Paperback Writer - Paperback Writer is notable because this is the first Beatles song where you don’t have to strain to hear the bass. Credit John Lennon for demanding why American records had far more bass than their own records. At that time, British producers were loathe to record the bass at a high volume for fear that it would make the needle jump off the record during playback. According to Geoff Emerick [the guy responsible for getting the sounds the Beatles wanted], several things factored into the louder bass sound. First, Paul McCartney switched from his Hofner violin-shaped bass to a Rickenbacker. Emerick also used a loudspeaker placed directly in front of Paul McCartney’s amp as a microphone. Emerick stated that the Paperback Writer/Rain single was cut louder than any other Beatles record up to that time, due to a new piece of equipment used in the mastering process, referred to as "Automatic Transient Overload Control." Unlike Tomorrow Never Knows, the instrumentation on Paperback Writer is the standard two guitars/bass/drums. As such, it was the only new song from 1966 to be performed on the Beatles final tour. John Lennon described Paperback Writer thusly: “It's sort of Paul's version of Day Tripper, meaning a rock 'n' roll song with a guitar lick on a fuzzy, loud guitar - but it is Paul's song.” Indeed. It’s also their first single in the UK that wasn’t a “boy/girl” song [in the US, that honor went to Nowhere Man]. Paul McCartney’s reputation as very melodic bass player started with this song. One could make the case that he plays “lead bass” on the song. 

Rain – another favorite of mine from John, which was the B-side of Paperback Writer. According to John, Rain is “about people moaning about the weather all the time.” Like its A-side, Rain had the two guitars/bass/drums. The bass is very loud. It also is not a love song. That’s where the similarities with Paperback Writer end.

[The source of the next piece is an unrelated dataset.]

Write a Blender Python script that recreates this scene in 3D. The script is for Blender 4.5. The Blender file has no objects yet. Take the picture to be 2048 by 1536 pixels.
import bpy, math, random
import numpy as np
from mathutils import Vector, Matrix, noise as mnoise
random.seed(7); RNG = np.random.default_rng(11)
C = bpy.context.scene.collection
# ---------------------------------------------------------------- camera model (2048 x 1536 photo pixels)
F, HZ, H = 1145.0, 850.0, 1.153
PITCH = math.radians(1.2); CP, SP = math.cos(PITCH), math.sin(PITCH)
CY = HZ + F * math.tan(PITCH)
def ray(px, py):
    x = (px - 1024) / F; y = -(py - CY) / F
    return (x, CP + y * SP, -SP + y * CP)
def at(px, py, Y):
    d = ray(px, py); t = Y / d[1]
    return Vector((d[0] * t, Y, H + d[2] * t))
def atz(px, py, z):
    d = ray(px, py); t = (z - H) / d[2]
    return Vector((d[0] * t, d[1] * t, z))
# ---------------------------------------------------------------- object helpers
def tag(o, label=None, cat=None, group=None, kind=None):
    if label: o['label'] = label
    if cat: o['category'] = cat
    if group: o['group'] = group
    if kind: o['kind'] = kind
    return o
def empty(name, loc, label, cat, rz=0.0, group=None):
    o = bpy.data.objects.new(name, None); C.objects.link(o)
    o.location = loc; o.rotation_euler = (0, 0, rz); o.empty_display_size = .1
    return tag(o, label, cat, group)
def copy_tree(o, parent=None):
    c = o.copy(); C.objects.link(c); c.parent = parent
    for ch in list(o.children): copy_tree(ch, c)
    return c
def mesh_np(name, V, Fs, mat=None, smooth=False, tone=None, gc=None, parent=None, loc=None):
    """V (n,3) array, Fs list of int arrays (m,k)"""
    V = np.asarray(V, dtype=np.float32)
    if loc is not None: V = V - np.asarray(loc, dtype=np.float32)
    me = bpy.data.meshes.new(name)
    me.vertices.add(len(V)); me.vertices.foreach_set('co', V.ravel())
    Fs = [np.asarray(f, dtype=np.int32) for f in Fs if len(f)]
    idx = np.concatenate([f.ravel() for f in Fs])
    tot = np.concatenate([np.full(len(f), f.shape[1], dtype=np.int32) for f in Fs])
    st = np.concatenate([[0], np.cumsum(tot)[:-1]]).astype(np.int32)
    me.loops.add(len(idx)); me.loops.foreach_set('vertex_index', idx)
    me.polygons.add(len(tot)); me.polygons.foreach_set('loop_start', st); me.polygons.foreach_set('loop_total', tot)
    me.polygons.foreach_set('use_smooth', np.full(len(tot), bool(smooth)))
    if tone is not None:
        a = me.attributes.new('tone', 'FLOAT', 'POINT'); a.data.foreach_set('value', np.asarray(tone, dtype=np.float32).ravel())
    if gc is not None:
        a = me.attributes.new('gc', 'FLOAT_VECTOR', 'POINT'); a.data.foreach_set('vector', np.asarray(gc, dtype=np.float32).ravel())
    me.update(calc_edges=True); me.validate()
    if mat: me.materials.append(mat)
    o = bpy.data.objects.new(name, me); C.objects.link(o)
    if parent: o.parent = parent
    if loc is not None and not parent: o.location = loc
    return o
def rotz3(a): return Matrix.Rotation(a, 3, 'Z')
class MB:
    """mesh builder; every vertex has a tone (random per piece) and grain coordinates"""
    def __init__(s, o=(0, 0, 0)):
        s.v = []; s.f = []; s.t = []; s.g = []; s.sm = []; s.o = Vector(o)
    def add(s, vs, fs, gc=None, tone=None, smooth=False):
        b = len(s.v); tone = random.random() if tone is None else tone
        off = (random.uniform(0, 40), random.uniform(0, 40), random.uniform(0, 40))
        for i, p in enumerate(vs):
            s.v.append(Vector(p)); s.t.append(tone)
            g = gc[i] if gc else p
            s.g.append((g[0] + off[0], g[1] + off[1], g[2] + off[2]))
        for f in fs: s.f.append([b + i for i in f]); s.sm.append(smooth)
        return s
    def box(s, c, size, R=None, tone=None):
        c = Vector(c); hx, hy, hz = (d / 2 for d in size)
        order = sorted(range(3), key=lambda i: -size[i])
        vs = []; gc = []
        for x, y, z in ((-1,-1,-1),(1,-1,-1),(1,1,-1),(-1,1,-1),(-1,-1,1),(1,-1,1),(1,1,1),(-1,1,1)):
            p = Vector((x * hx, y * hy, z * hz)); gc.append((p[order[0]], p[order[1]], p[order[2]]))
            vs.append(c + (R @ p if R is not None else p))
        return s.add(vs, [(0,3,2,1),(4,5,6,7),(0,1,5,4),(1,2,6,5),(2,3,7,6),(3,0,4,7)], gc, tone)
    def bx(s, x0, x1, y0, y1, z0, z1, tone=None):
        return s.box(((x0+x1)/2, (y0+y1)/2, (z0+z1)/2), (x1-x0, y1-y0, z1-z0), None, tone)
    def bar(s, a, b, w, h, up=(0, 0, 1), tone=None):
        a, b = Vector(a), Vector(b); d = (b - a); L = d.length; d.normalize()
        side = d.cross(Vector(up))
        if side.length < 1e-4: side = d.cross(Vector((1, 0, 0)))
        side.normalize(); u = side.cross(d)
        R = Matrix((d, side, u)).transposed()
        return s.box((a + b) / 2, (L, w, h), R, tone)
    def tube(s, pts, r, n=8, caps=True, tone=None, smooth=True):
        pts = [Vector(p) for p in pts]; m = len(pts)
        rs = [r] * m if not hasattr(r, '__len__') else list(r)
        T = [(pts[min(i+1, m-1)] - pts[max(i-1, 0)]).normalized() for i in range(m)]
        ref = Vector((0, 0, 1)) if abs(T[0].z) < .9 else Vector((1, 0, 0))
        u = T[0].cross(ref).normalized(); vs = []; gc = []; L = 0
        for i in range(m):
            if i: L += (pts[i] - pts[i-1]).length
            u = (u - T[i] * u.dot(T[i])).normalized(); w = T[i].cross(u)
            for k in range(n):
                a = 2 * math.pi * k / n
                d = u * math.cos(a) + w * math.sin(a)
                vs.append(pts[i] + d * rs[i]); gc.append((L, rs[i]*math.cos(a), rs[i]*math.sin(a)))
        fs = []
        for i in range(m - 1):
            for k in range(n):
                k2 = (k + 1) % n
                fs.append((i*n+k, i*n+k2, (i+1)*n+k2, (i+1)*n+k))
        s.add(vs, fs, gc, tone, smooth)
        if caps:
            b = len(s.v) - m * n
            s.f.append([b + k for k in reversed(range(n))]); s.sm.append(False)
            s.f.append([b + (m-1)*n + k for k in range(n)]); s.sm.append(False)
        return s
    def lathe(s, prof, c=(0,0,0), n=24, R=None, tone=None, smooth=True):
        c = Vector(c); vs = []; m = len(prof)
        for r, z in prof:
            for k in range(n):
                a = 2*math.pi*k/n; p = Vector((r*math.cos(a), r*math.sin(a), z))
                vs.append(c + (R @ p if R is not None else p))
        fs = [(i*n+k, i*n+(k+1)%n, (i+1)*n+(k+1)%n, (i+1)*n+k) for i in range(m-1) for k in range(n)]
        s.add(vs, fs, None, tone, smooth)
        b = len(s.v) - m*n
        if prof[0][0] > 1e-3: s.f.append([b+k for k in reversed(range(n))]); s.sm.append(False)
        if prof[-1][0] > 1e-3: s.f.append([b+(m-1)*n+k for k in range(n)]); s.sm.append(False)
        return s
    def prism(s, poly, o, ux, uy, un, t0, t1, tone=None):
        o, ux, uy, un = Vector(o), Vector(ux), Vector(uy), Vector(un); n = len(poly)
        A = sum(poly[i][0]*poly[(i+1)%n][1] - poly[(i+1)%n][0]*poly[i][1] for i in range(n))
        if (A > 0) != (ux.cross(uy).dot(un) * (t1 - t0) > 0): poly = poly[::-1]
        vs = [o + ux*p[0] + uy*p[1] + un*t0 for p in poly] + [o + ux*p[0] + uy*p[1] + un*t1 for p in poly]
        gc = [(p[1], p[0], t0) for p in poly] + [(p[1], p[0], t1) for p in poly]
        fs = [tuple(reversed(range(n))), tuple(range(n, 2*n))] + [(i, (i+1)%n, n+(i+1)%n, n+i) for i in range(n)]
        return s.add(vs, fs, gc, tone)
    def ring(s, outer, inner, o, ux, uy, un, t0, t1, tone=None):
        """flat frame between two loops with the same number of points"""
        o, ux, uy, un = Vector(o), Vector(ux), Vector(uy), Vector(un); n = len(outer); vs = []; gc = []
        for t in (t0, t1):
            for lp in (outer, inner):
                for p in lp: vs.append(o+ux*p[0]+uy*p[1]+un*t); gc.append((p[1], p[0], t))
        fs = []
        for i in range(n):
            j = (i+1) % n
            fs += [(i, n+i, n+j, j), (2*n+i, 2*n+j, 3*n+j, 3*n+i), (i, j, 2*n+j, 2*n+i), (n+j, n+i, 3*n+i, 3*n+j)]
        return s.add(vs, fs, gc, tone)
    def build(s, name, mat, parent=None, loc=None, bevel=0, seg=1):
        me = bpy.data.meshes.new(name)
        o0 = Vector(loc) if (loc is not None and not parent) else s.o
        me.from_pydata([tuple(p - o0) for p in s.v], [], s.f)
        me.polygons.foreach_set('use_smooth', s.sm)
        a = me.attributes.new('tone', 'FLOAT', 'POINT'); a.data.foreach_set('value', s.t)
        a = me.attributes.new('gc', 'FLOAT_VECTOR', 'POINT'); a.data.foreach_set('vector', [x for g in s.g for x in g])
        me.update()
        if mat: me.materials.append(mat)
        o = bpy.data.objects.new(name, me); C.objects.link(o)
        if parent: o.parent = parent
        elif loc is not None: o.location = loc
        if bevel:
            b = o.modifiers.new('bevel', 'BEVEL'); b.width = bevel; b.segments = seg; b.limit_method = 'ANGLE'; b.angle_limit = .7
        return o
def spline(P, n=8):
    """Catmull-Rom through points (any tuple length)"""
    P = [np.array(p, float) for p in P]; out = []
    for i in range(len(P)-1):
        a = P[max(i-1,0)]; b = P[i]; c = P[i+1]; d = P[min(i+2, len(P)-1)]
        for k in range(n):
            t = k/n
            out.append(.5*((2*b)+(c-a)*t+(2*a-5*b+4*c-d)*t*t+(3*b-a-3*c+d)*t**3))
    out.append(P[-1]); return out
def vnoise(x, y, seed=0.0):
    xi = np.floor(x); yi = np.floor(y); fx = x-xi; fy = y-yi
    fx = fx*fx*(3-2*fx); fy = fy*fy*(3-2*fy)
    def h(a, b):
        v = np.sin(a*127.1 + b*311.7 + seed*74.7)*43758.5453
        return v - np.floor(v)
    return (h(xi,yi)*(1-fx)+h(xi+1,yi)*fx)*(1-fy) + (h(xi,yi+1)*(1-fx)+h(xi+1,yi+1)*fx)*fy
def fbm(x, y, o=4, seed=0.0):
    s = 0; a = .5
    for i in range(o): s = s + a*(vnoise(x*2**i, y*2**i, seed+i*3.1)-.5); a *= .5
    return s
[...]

During the recording of Tomorrow Never Knows, the Beatles discovered they could get different tonal qualities of their sounds if they sped up or slowed down the tape they recorded on. In this instance, they played the song at a fast tempo then slowed the tape to the tempo they wanted. This gave the song a hazy, murky kind of drugged-out quality. The vocals were recorded at a slower speed and sped up [go figure!]. The other feature of Rain is the backwards vocal. According to John Lennon, this innovation was discovered by accident. After a long recording session, John took home a tape of that day’s session. He was a bit stoned at the time and he threaded the tape on his machine backwards. He liked what he heard and wanted it on the record. During the outro, you can hear the words “rain,” “sunshine,” and "If the rain comes they run and hide their heads” all backwards. Ringo’s playing is especially good on this one. According to Ringo: "My favorite piece of me is what I did on Rain. I think I just played amazing. I was into the snare and hi-hat. I think it was the first time I used the trick of starting a break by hitting the hi-hat first instead of going directly to a drum off the hi-hat. I think it's the best out of all the records I've ever made. Rain blows me away. It's out in left field. I know me and I know my playing... and then there's Rain." As for me, I like to play Rain and Tomorrow Never Knows back-to-back.  

Even the cover for Revolver is great.  The cover was a collage created by Klaus Voorman.  He and his then-girlfriend Astrid Kircher met the Beatles in Hamburg.  He won a Grammy™ for his work.